AVAILABLE DATA:
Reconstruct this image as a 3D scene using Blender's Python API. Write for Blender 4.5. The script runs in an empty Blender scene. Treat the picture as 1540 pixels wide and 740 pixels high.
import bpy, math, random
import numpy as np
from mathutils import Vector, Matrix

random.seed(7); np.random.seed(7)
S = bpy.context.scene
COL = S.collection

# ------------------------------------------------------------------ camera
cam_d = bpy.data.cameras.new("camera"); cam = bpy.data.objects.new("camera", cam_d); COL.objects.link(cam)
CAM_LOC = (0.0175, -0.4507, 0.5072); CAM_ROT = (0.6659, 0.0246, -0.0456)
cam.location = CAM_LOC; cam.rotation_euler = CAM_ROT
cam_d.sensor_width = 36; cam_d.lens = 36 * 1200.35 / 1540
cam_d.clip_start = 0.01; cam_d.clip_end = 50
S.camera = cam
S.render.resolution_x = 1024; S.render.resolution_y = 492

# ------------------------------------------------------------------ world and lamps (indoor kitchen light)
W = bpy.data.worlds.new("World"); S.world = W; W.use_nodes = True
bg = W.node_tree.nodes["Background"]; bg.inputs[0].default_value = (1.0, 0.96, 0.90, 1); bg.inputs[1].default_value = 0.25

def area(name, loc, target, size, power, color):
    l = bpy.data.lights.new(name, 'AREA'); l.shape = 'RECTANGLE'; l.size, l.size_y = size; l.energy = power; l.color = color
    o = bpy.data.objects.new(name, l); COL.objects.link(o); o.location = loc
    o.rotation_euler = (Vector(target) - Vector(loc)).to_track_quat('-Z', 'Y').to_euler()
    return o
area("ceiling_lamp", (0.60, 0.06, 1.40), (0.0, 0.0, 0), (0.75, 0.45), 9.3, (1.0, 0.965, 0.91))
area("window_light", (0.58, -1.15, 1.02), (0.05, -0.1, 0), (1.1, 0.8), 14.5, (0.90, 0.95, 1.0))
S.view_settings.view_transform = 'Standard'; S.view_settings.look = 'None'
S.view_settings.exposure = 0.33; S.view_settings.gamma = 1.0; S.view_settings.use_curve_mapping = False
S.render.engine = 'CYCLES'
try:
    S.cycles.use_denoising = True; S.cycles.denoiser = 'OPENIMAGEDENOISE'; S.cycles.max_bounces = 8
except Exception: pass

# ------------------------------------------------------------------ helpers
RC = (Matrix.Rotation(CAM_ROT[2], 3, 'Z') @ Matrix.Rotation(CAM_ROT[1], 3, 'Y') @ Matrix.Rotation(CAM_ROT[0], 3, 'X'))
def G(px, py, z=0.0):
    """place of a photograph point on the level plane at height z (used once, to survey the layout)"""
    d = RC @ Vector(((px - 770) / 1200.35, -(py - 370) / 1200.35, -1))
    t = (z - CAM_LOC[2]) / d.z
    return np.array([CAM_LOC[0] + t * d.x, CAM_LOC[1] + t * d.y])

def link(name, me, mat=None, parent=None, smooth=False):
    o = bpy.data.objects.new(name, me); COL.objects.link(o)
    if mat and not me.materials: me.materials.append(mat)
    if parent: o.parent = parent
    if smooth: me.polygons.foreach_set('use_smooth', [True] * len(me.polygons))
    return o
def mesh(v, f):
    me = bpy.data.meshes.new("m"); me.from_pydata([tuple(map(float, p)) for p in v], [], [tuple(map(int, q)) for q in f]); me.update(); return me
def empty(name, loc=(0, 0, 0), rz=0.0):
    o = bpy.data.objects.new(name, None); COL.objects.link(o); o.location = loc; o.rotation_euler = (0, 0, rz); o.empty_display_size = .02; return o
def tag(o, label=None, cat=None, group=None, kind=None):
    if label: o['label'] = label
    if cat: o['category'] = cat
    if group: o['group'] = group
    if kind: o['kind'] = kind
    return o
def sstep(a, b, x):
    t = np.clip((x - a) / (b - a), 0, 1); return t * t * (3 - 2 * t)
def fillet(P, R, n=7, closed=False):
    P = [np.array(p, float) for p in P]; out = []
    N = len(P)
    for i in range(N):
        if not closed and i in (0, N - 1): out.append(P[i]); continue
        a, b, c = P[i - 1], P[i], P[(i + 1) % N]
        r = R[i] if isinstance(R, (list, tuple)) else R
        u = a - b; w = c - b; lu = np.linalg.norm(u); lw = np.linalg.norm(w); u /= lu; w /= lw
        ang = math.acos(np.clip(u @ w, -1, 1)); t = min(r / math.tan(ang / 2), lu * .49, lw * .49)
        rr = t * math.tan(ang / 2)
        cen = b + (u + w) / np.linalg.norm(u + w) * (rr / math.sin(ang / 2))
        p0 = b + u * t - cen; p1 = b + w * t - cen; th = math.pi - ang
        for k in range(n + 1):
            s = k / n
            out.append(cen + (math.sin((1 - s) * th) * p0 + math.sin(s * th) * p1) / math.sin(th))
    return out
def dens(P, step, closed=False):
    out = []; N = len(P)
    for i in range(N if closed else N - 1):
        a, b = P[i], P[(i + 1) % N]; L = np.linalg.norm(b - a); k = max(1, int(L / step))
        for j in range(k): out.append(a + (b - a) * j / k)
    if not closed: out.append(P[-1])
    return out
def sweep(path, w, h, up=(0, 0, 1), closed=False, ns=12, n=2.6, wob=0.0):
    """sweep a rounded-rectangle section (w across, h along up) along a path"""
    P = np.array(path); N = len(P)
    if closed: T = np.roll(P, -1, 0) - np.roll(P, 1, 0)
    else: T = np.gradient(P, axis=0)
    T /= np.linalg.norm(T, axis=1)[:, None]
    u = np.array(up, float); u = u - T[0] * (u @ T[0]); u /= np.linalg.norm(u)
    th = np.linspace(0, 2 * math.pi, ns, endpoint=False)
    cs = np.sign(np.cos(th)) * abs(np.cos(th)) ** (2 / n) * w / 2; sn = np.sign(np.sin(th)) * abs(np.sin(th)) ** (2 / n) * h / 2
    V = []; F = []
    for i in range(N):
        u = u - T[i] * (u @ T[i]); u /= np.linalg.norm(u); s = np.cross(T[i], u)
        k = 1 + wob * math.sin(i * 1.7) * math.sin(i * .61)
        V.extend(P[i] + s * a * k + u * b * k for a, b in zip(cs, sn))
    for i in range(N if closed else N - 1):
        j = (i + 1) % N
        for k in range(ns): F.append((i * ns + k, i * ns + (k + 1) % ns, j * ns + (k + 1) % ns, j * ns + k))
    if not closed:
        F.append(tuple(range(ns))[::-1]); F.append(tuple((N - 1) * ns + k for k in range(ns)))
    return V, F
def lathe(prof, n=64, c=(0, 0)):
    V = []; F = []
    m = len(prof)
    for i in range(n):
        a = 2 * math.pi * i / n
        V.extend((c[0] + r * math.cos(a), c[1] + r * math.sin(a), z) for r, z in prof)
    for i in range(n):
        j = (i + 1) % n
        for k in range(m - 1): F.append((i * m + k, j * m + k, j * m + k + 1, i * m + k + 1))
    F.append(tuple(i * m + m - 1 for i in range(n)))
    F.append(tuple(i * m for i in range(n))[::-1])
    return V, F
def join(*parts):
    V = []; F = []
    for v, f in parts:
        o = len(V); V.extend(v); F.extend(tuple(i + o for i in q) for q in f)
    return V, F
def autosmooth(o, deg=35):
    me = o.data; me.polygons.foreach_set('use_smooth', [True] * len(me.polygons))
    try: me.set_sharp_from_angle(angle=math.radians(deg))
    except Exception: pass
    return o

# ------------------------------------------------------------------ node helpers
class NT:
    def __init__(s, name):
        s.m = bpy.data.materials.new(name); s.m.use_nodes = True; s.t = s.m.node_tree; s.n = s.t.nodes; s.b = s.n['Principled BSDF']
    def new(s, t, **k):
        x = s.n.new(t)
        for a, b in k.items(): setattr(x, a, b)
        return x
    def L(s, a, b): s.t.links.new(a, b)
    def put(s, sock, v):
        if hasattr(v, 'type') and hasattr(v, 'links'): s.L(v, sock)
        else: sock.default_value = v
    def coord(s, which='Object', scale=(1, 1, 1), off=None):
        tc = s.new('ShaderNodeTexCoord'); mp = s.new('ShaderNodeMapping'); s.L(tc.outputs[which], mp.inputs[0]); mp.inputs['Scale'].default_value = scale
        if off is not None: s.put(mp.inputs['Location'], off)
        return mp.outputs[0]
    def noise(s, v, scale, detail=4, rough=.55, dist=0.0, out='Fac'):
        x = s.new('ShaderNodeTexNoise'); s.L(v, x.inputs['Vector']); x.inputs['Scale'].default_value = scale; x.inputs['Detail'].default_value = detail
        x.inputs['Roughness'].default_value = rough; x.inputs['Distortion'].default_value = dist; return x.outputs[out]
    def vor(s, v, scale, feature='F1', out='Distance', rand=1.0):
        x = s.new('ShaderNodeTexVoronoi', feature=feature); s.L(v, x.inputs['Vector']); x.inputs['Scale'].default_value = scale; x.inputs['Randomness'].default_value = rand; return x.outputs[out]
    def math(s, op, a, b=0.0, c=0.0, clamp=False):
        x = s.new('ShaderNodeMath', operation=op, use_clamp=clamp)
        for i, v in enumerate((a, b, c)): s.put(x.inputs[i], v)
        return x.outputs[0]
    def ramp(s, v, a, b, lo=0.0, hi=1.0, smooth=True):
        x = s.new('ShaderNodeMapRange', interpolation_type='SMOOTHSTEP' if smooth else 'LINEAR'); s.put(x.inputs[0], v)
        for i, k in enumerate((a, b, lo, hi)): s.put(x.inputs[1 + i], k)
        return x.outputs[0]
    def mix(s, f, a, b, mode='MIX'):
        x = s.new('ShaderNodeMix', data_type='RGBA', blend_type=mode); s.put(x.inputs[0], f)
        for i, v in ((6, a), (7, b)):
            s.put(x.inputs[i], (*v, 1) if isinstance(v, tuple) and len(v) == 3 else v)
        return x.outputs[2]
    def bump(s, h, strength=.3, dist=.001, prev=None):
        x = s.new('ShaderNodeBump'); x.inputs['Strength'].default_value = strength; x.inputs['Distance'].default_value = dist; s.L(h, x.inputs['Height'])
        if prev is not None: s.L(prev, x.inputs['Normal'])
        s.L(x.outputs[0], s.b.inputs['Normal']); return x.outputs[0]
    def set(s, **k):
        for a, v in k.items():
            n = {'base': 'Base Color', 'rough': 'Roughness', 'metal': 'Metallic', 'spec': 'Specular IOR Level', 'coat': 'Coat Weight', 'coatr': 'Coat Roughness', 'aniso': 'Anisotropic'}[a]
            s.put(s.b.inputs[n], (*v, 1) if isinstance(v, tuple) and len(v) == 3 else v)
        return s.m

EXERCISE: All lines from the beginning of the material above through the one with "COL = S.collection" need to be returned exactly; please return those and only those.

SOLUTION:
Reconstruct this image as a 3D scene using Blender's Python API. Write for Blender 4.5. The script runs in an empty Blender scene. Treat the picture as 1540 pixels wide and 740 pixels high.
import bpy, math, random
import numpy as np
from mathutils import Vector, Matrix

random.seed(7); np.random.seed(7)
S = bpy.context.scene
COL = S.collection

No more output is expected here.